* **WHAT YOU WILL DO**
Reproduce the listing word for word, leaving every picture behind.

──────── COLLECTED DATA

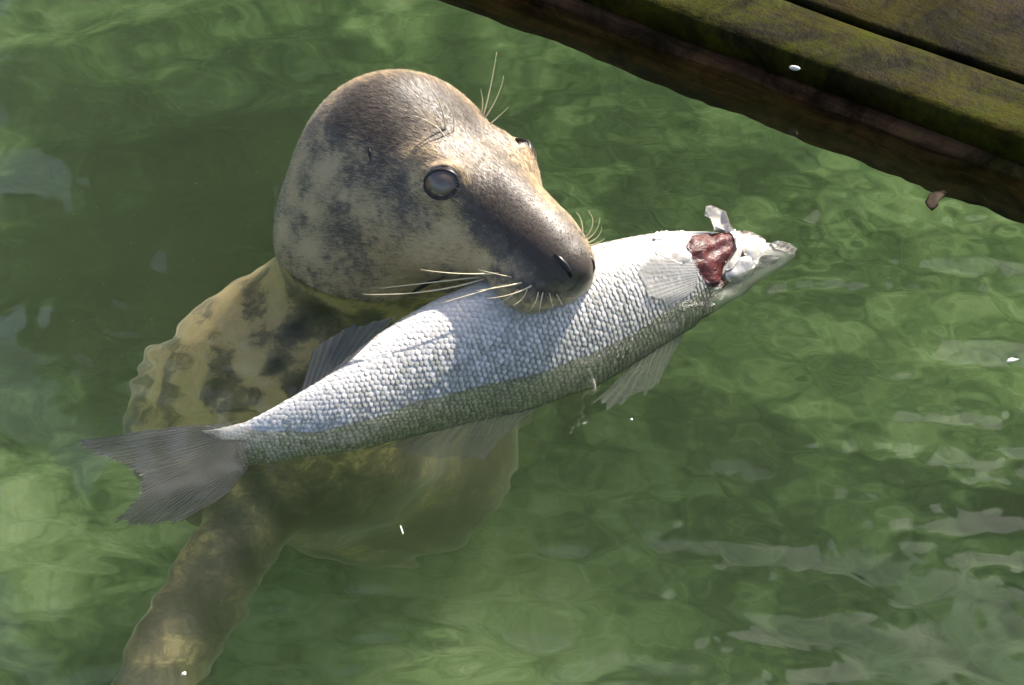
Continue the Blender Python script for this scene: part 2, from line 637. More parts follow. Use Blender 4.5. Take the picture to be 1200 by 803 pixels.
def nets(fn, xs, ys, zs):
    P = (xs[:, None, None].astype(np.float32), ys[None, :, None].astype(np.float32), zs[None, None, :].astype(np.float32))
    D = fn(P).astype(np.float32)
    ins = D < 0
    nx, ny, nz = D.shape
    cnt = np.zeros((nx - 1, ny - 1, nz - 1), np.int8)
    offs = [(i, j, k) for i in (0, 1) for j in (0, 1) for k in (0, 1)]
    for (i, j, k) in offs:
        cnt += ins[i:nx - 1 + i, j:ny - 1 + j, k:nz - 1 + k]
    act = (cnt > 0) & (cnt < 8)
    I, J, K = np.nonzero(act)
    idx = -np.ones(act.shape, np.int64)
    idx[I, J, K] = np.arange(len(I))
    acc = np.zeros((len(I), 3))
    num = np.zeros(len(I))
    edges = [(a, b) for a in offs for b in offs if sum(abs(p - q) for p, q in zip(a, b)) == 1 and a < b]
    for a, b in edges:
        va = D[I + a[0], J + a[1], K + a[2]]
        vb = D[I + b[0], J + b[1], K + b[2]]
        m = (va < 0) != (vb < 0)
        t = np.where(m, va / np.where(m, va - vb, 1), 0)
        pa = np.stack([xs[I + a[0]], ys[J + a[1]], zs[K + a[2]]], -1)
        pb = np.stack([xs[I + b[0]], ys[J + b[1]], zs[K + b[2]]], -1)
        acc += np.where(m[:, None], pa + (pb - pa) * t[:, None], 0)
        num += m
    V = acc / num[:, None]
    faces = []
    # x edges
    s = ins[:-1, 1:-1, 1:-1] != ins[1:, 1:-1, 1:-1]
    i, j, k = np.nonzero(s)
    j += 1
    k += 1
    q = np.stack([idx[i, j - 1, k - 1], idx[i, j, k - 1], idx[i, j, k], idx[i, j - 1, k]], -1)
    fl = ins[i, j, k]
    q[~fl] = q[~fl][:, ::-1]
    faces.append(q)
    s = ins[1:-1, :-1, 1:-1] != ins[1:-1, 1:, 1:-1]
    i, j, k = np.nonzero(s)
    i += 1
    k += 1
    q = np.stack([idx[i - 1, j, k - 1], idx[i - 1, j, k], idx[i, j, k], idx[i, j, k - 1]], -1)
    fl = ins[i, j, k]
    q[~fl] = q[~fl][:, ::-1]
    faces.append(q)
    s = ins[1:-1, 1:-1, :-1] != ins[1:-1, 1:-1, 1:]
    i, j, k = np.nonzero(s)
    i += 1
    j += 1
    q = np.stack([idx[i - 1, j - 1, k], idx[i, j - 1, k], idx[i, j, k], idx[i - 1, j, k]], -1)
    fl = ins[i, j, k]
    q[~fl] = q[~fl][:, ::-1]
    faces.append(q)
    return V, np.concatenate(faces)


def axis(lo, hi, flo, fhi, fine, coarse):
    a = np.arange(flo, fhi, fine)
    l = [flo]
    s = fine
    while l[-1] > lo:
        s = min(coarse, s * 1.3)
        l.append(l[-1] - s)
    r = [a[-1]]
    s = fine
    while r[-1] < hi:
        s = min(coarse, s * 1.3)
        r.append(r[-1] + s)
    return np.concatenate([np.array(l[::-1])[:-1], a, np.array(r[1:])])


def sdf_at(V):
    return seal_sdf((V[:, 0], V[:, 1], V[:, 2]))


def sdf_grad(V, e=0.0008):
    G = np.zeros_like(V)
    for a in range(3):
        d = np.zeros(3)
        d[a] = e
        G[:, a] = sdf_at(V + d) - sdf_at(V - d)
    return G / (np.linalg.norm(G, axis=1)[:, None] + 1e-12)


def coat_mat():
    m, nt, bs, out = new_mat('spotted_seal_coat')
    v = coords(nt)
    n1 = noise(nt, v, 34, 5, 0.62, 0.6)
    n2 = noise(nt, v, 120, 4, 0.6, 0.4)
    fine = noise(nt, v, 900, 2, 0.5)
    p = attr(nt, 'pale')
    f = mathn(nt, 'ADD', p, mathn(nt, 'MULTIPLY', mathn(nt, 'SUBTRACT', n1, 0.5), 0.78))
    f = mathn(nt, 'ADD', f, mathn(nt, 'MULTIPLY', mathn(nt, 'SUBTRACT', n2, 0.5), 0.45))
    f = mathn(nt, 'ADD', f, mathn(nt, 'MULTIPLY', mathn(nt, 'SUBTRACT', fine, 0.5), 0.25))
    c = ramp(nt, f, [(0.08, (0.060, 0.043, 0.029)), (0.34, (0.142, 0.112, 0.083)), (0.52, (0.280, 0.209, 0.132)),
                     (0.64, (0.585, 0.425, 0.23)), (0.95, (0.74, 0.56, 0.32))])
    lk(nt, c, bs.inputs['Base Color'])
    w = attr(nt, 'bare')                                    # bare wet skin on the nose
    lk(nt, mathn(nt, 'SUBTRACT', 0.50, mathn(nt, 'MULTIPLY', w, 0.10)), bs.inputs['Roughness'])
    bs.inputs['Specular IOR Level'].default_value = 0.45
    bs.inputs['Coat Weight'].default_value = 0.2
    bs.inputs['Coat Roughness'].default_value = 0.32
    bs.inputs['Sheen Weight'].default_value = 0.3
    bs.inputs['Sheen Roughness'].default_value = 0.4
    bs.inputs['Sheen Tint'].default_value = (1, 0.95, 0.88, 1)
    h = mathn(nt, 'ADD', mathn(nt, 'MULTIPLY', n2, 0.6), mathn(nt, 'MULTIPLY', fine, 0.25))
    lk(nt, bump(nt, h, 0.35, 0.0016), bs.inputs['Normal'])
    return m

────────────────

* **THE RESULT**
Continue the Blender Python script for this scene: part 2, from line 637. More parts follow. Use Blender 4.5. Take the picture to be 1200 by 803 pixels.
def nets(fn, xs, ys, zs):
    P = (xs[:, None, None].astype(np.float32), ys[None, :, None].astype(np.float32), zs[None, None, :].astype(np.float32))
    D = fn(P).astype(np.float32)
    ins = D < 0
    nx, ny, nz = D.shape
    cnt = np.zeros((nx - 1, ny - 1, nz - 1), np.int8)
    offs = [(i, j, k) for i in (0, 1) for j in (0, 1) for k in (0, 1)]
    for (i, j, k) in offs:
        cnt += ins[i:nx - 1 + i, j:ny - 1 + j, k:nz - 1 + k]
    act = (cnt > 0) & (cnt < 8)
    I, J, K = np.nonzero(act)
    idx = -np.ones(act.shape, np.int64)
    idx[I, J, K] = np.arange(len(I))
    acc = np.zeros((len(I), 3))
    num = np.zeros(len(I))
    edges = [(a, b) for a in offs for b in offs if sum(abs(p - q) for p, q in zip(a, b)) == 1 and a < b]
    for a, b in edges:
        va = D[I + a[0], J + a[1], K + a[2]]
        vb = D[I + b[0], J + b[1], K + b[2]]
        m = (va < 0) != (vb < 0)
        t = np.where(m, va / np.where(m, va - vb, 1), 0)
        pa = np.stack([xs[I + a[0]], ys[J + a[1]], zs[K + a[2]]], -1)
        pb = np.stack([xs[I + b[0]], ys[J + b[1]], zs[K + b[2]]], -1)
        acc += np.where(m[:, None], pa + (pb - pa) * t[:, None], 0)
        num += m
    V = acc / num[:, None]
    faces = []
    # x edges
    s = ins[:-1, 1:-1, 1:-1] != ins[1:, 1:-1, 1:-1]
    i, j, k = np.nonzero(s)
    j += 1
    k += 1
    q = np.stack([idx[i, j - 1, k - 1], idx[i, j, k - 1], idx[i, j, k], idx[i, j - 1, k]], -1)
    fl = ins[i, j, k]
    q[~fl] = q[~fl][:, ::-1]
    faces.append(q)
    s = ins[1:-1, :-1, 1:-1] != ins[1:-1, 1:, 1:-1]
    i, j, k = np.nonzero(s)
    i += 1
    k += 1
    q = np.stack([idx[i - 1, j, k - 1], idx[i - 1, j, k], idx[i, j, k], idx[i, j, k - 1]], -1)
    fl = ins[i, j, k]
    q[~fl] = q[~fl][:, ::-1]
    faces.append(q)
    s = ins[1:-1, 1:-1, :-1] != ins[1:-1, 1:-1, 1:]
    i, j, k = np.nonzero(s)
    i += 1
    j += 1
    q = np.stack([idx[i - 1, j - 1, k], idx[i, j - 1, k], idx[i, j, k], idx[i - 1, j, k]], -1)
    fl = ins[i, j, k]
    q[~fl] = q[~fl][:, ::-1]
    faces.append(q)
    return V, np.concatenate(faces)


def axis(lo, hi, flo, fhi, fine, coarse):
    a = np.arange(flo, fhi, fine)
    l = [flo]
    s = fine
    while l[-1] > lo:
        s = min(coarse, s * 1.3)
        l.append(l[-1] - s)
    r = [a[-1]]
    s = fine
    while r[-1] < hi:
        s = min(coarse, s * 1.3)
        r.append(r[-1] + s)
    return np.concatenate([np.array(l[::-1])[:-1], a, np.array(r[1:])])


def sdf_at(V):
    return seal_sdf((V[:, 0], V[:, 1], V[:, 2]))


def sdf_grad(V, e=0.0008):
    G = np.zeros_like(V)
    for a in range(3):
        d = np.zeros(3)
        d[a] = e
        G[:, a] = sdf_at(V + d) - sdf_at(V - d)
    return G / (np.linalg.norm(G, axis=1)[:, None] + 1e-12)


def coat_mat():
    m, nt, bs, out = new_mat('spotted_seal_coat')
    v = coords(nt)
    n1 = noise(nt, v, 34, 5, 0.62, 0.6)
    n2 = noise(nt, v, 120, 4, 0.6, 0.4)
    fine = noise(nt, v, 900, 2, 0.5)
    p = attr(nt, 'pale')
    f = mathn(nt, 'ADD', p, mathn(nt, 'MULTIPLY', mathn(nt, 'SUBTRACT', n1, 0.5), 0.78))
    f = mathn(nt, 'ADD', f, mathn(nt, 'MULTIPLY', mathn(nt, 'SUBTRACT', n2, 0.5), 0.45))
    f = mathn(nt, 'ADD', f, mathn(nt, 'MULTIPLY', mathn(nt, 'SUBTRACT', fine, 0.5), 0.25))
    c = ramp(nt, f, [(0.08, (0.060, 0.043, 0.029)), (0.34, (0.142, 0.112, 0.083)), (0.52, (0.280, 0.209, 0.132)),
                     (0.64, (0.585, 0.425, 0.23)), (0.95, (0.74, 0.56, 0.32))])
    lk(nt, c, bs.inputs['Base Color'])
    w = attr(nt, 'bare')                                    # bare wet skin on the nose
    lk(nt, mathn(nt, 'SUBTRACT', 0.50, mathn(nt, 'MULTIPLY', w, 0.10)), bs.inputs['Roughness'])
    bs.inputs['Specular IOR Level'].default_value = 0.45
    bs.inputs['Coat Weight'].default_value = 0.2
    bs.inputs['Coat Roughness'].default_value = 0.32
    bs.inputs['Sheen Weight'].default_value = 0.3
    bs.inputs['Sheen Roughness'].default_value = 0.4
    bs.inputs['Sheen Tint'].default_value = (1, 0.95, 0.88, 1)
    h = mathn(nt, 'ADD', mathn(nt, 'MULTIPLY', n2, 0.6), mathn(nt, 'MULTIPLY', fine, 0.25))
    lk(nt, bump(nt, h, 0.35, 0.0016), bs.inputs['Normal'])
    return m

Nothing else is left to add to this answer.